+++ Available data
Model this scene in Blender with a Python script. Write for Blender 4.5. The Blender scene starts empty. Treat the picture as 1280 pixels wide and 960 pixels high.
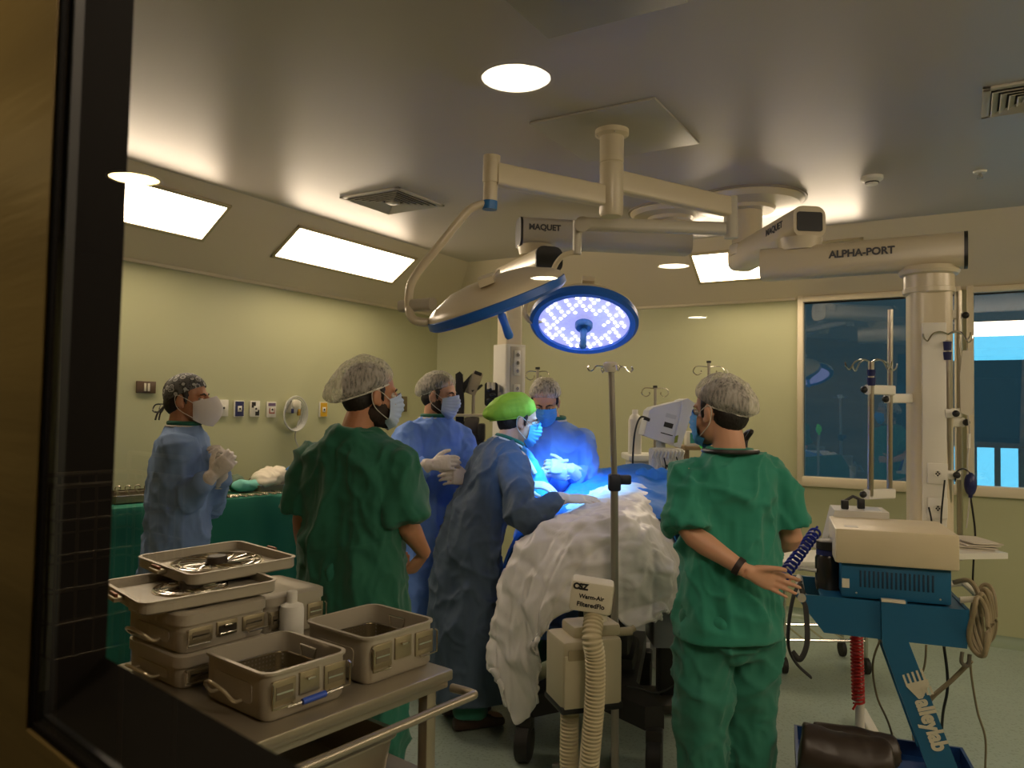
import bpy, bmesh, math, random
import numpy as np
from mathutils import Vector, Matrix, Euler
from math import sin, cos, pi, radians, sqrt
random.seed(7)
SC = bpy.context.scene
COL = SC.collection
V = Vector

# ------------------------------------------------------------------ camera
YAW, PITCH, ROLL, CAMZ, FPX = radians(30.6), radians(1.7), 0.013, 1.6, 960.0
CAM = V((0, 0, CAMZ))
_f0 = V((-sin(YAW), cos(YAW), 0)); _r0 = V((cos(YAW), sin(YAW), 0)); _z = V((0, 0, 1))
_f = (_f0 * cos(PITCH) + _z * sin(PITCH)).normalized()
_u0 = _r0.cross(_f).normalized()
_r = _r0 * cos(ROLL) + _u0 * sin(ROLL)
_u = _u0 * cos(ROLL) - _r0 * sin(ROLL)

def ray(px, py): return _f + _r * ((px - 640) / FPX) - _u * ((py - 480) / FPX)
def P(px, py, d):            # a measured spot of the room: image ray and distance along the view
    return CAM + ray(px, py) * d
def PZ(px, py, z):
    k = ray(px, py); return CAM + k * ((z - CAMZ) / k.z)
def PX(px, py, x):
    k = ray(px, py); return CAM + k * (x / k.x)
def PY(px, py, y):
    k = ray(px, py); return CAM + k * (y / k.y)
def G(px, d, z=0.0):         # point at height z below/above the spot seen at column px, distance d
    p = P(px, 500, d); return V((p.x, p.y, z))

# ------------------------------------------------------------------ materials
def lin(c):
    if isinstance(c, str):
        c = c.lstrip('#'); c = [int(c[i:i + 2], 16) for i in (0, 2, 4)]
    return tuple((x / 255 / 12.92) if x / 255 <= 0.04045 else ((x / 255 + 0.055) / 1.055) ** 2.4 for x in c) + (1.0,)

MATS = {}
def mat(name, col, rough=0.5, metal=0.0, bump=0.0, bscale=60.0, var=0.08, vscale=8.0, spec=0.5, sub=0.0, emit=None, estr=0.0, sheen=0.0, stretch=(1, 1, 1), alpha=1.0, coat=0.0):
    if name in MATS: return MATS[name]
    m = bpy.data.materials.new(name); m.use_nodes = True
    nt = m.node_tree; N = nt.nodes; L = nt.links
    b = N['Principled BSDF']
    b.inputs['Roughness'].default_value = rough; b.inputs['Metallic'].default_value = metal
    b.inputs['Specular IOR Level'].default_value = spec
    b.inputs['Coat Weight'].default_value = coat
    if sheen: b.inputs['Sheen Weight'].default_value = sheen
    if sub:
        b.inputs['Subsurface Weight'].default_value = sub
        b.inputs['Subsurface Radius'].default_value = (0.02, 0.008, 0.004)
        b.inputs['Subsurface Scale'].default_value = 0.3
    b.inputs['Alpha'].default_value = alpha
    c = lin(col)
    tc = N.new('ShaderNodeTexCoord'); mp = N.new('ShaderNodeMapping'); mp.inputs['Scale'].default_value = stretch
    L.new(tc.outputs['Object'], mp.inputs['Vector'])
    n = N.new('ShaderNodeTexNoise'); n.inputs['Scale'].default_value = vscale; n.inputs['Detail'].default_value = 4
    L.new(mp.outputs['Vector'], n.inputs['Vector'])
    mx = N.new('ShaderNodeMix'); mx.data_type = 'RGBA'
    mx.inputs[6].default_value = tuple(max(0, x * (1 - var)) for x in c[:3]) + (1,)
    mx.inputs[7].default_value = tuple(min(1, x * (1 + var)) for x in c[:3]) + (1,)
    L.new(n.outputs['Fac'], mx.inputs[0]); L.new(mx.outputs[2], b.inputs['Base Color'])
    if bump:
        n2 = N.new('ShaderNodeTexNoise'); n2.inputs['Scale'].default_value = bscale; n2.inputs['Detail'].default_value = 3
        L.new(mp.outputs['Vector'], n2.inputs['Vector'])
        bp = N.new('ShaderNodeBump'); bp.inputs['Strength'].default_value = bump; bp.inputs['Distance'].default_value = 0.01
        L.new(n2.outputs['Fac'], bp.inputs['Height']); L.new(bp.outputs['Normal'], b.inputs['Normal'])
    if emit is not None:
        b.inputs['Emission Color'].default_value = lin(emit); b.inputs['Emission Strength'].default_value = estr
    MATS[name] = m
    return m

# ------------------------------------------------------------------ object bookkeeping
def tag(o, label=None, cat=None, group=None, kind=None):
    if label: o['label'] = label
    if cat: o['category'] = cat
    if group: o['group'] = group
    if kind: o['kind'] = kind
    return o
def thing(name, label, cat, loc=(0, 0, 0), rz=0.0, group=None):
    o = bpy.data.objects.new(name, None); COL.objects.link(o)
    o.empty_display_size = 0.05
    o.location = loc; o.rotation_euler = (0, 0, rz)
    return tag(o, label, cat, group)
def link(name, me, m, parent=None):
    o = bpy.data.objects.new(name, me); COL.objects.link(o)
    if m is not None:
        me.materials.clear(); me.materials.append(m)
    if parent is not None: o.parent = parent
    return o
def copy_tree(o, parent=None):
    c = o.copy(); COL.objects.link(c)
    if parent is not None: c.parent = parent
    for ch in list(o.children): copy_tree(ch, c)
    return c
def frame(origin, ydir, zhint=(0, 0, 1)):
    y = V(ydir).normalized(); x = y.cross(V(zhint))
    if x.length < 1e-5: x = y.cross(V((1, 0, 0)))
    x.normalize(); z = x.cross(y)
    M = Matrix((x, y, z)).transposed().to_4x4(); M.translation = V(origin)
    return M

# ------------------------------------------------------------------ mesh builder
class MB:
    def __init__(s): s.bm = bmesh.new(); s.M = Matrix.Identity(4)
    def v(s, p): return s.bm.verts.new(s.M @ V(p))
    def face(s, vs):
        try: return s.bm.faces.new(vs)
        except ValueError: return None
    def box(s, c, size, rot=(0, 0, 0), bevel=0.0, seg=2, M=None):
        R = Euler(rot).to_matrix().to_4x4(); T = Matrix.Translation(V(c))
        X = s.M @ (M if M is not None else T @ R) @ Matrix.Diagonal((size[0], size[1], size[2], 1))
        r = bmesh.ops.create_cube(s.bm, size=1.0, matrix=X)
        if bevel:
            es = list({e for v in r['verts'] for e in v.link_edges})
            bmesh.ops.bevel(s.bm, geom=es, offset=min(bevel, min(size) * .49), segments=seg, affect='EDGES', profile=0.5)
        return s
    def loft(s, rings, cap=True, closed=True):
        vs = [[s.v(p) for p in r] for r in rings]
        n = len(vs[0])
        for a, b in zip(vs[:-1], vs[1:]):
            for i in range(n if closed else n - 1):
                j = (i + 1) % n
                s.face((a[i], a[j], b[j], b[i]))
        if cap and closed:
            s.face(list(reversed(vs[0]))); s.face(vs[-1])
        return s
    def tube(s, pts, r, seg=10, cap=True, closed=False, flat=None):
        pts = [V(p) for p in pts]; n = len(pts)
        rs = r if isinstance(r, (list, tuple)) else [r] * n
        t0 = (pts[1] - pts[0]).normalized()
        nx = t0.orthogonal().normalized()
        rings = []; prev = t0
        for i, p in enumerate(pts):
            if closed: t = pts[(i + 1) % n] - pts[i - 1]
            else: t = pts[min(i + 1, n - 1)] - pts[max(i - 1, 0)]
            t = t.normalized() if t.length > 1e-9 else prev
            q = prev.rotation_difference(t); nx = (q @ nx); nx = (nx - t * nx.dot(t)).normalized(); prev = t
            by = t.cross(nx)
            k = flat if flat else 1.0
            rings.append([p + nx * cos(2 * pi * a / seg) * rs[i] + by * sin(2 * pi * a / seg) * rs[i] * k for a in range(seg)])
        if closed:
            vs = [[s.v(p) for p in rr] for rr in rings]
            for i in range(n):
                a, b = vs[i], vs[(i + 1) % n]
                for k in range(seg): s.face((a[k], a[(k + 1) % seg], b[(k + 1) % seg], b[k]))
            return s
        return s.loft(rings, cap)
    def cyl(s, p0, p1, r0, r1=None, seg=20): return s.tube([p0, p1], [r0, r0 if r1 is None else r1], seg)
    def lathe(s, prof, seg=28, M=None):      # prof: (r, z) pairs, round the local z axis
        M = M if M is not None else Matrix.Identity(4)
        rings = [[M @ V((max(r, 1e-4) * cos(2 * pi * a / seg), max(r, 1e-4) * sin(2 * pi * a / seg), z)) for a in range(seg)] for r, z in prof]
        return s.loft(rings, True)
    def ell(s, c, r, M=None, u=20, w=14):
        T = Matrix.Translation(V(c)) @ (M.to_4x4() if M is not None else Matrix.Identity(4)) @ Matrix.Diagonal((r[0], r[1], r[2], 1))
        bmesh.ops.create_uvsphere(s.bm, u_segments=u, v_segments=w, radius=1.0, matrix=s.M @ T)
        return s
    def prism(s, poly, z0, z1, M=None):      # poly in local xy, pulled along local z
        M = M if M is not None else Matrix.Identity(4)
        return s.loft([[M @ V((x, y, z0)) for x, y in poly], [M @ V((x, y, z1)) for x, y in poly]], True)
    def grid(s, f, nu, nv, closed_u=False):
        vs = [[s.v(f(i / nu, j / nv)) for j in range(nv + 1)] for i in range(nu + (0 if closed_u else 1))]
        n = len(vs)
        for i in range(n if closed_u else n - 1):
            for j in range(nv): s.face((vs[i][j], vs[(i + 1) % n][j], vs[(i + 1) % n][j + 1], vs[i][j + 1]))
        return s
    def mesh(s, name='m', smooth=30):
        bmesh.ops.recalc_face_normals(s.bm, faces=s.bm.faces[:])
        me = bpy.data.meshes.new(name); s.bm.to_mesh(me); s.bm.free()
        if smooth is not None:
            me.polygons.foreach_set('use_smooth', [True] * len(me.polygons))
            if smooth < 180: me.set_sharp_from_angle(angle=radians(smooth))
        return me
    def build(s, name, m, parent=None, smooth=35): return link(name, s.mesh(name, smooth), m, parent)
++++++
(Instructions for the task) The lines from the start of the data through the line that contains "return tuple((x /" are to be returned exactly, please, with both ends included and every picture left out.

(Exercise response)
Model this scene in Blender with a Python script. Write for Blender 4.5. The Blender scene starts empty. Treat the picture as 1280 pixels wide and 960 pixels high.
import bpy, bmesh, math, random
import numpy as np
from mathutils import Vector, Matrix, Euler
from math import sin, cos, pi, radians, sqrt
random.seed(7)
SC = bpy.context.scene
COL = SC.collection
V = Vector

# ------------------------------------------------------------------ camera
YAW, PITCH, ROLL, CAMZ, FPX = radians(30.6), radians(1.7), 0.013, 1.6, 960.0
CAM = V((0, 0, CAMZ))
_f0 = V((-sin(YAW), cos(YAW), 0)); _r0 = V((cos(YAW), sin(YAW), 0)); _z = V((0, 0, 1))
_f = (_f0 * cos(PITCH) + _z * sin(PITCH)).normalized()
_u0 = _r0.cross(_f).normalized()
_r = _r0 * cos(ROLL) + _u0 * sin(ROLL)
_u = _u0 * cos(ROLL) - _r0 * sin(ROLL)

def ray(px, py): return _f + _r * ((px - 640) / FPX) - _u * ((py - 480) / FPX)
def P(px, py, d):            # a measured spot of the room: image ray and distance along the view
    return CAM + ray(px, py) * d
def PZ(px, py, z):
    k = ray(px, py); return CAM + k * ((z - CAMZ) / k.z)
def PX(px, py, x):
    k = ray(px, py); return CAM + k * (x / k.x)
def PY(px, py, y):
    k = ray(px, py); return CAM + k * (y / k.y)
def G(px, d, z=0.0):         # point at height z below/above the spot seen at column px, distance d
    p = P(px, 500, d); return V((p.x, p.y, z))

# ------------------------------------------------------------------ materials
def lin(c):
    if isinstance(c, str):
        c = c.lstrip('#'); c = [int(c[i:i + 2], 16) for i in (0, 2, 4)]
    return tuple((x / 255 / 12.92) if x / 255 <= 0.04045 else ((x / 255 + 0.055) / 1.055) ** 2.4 for x in c) + (1.0,)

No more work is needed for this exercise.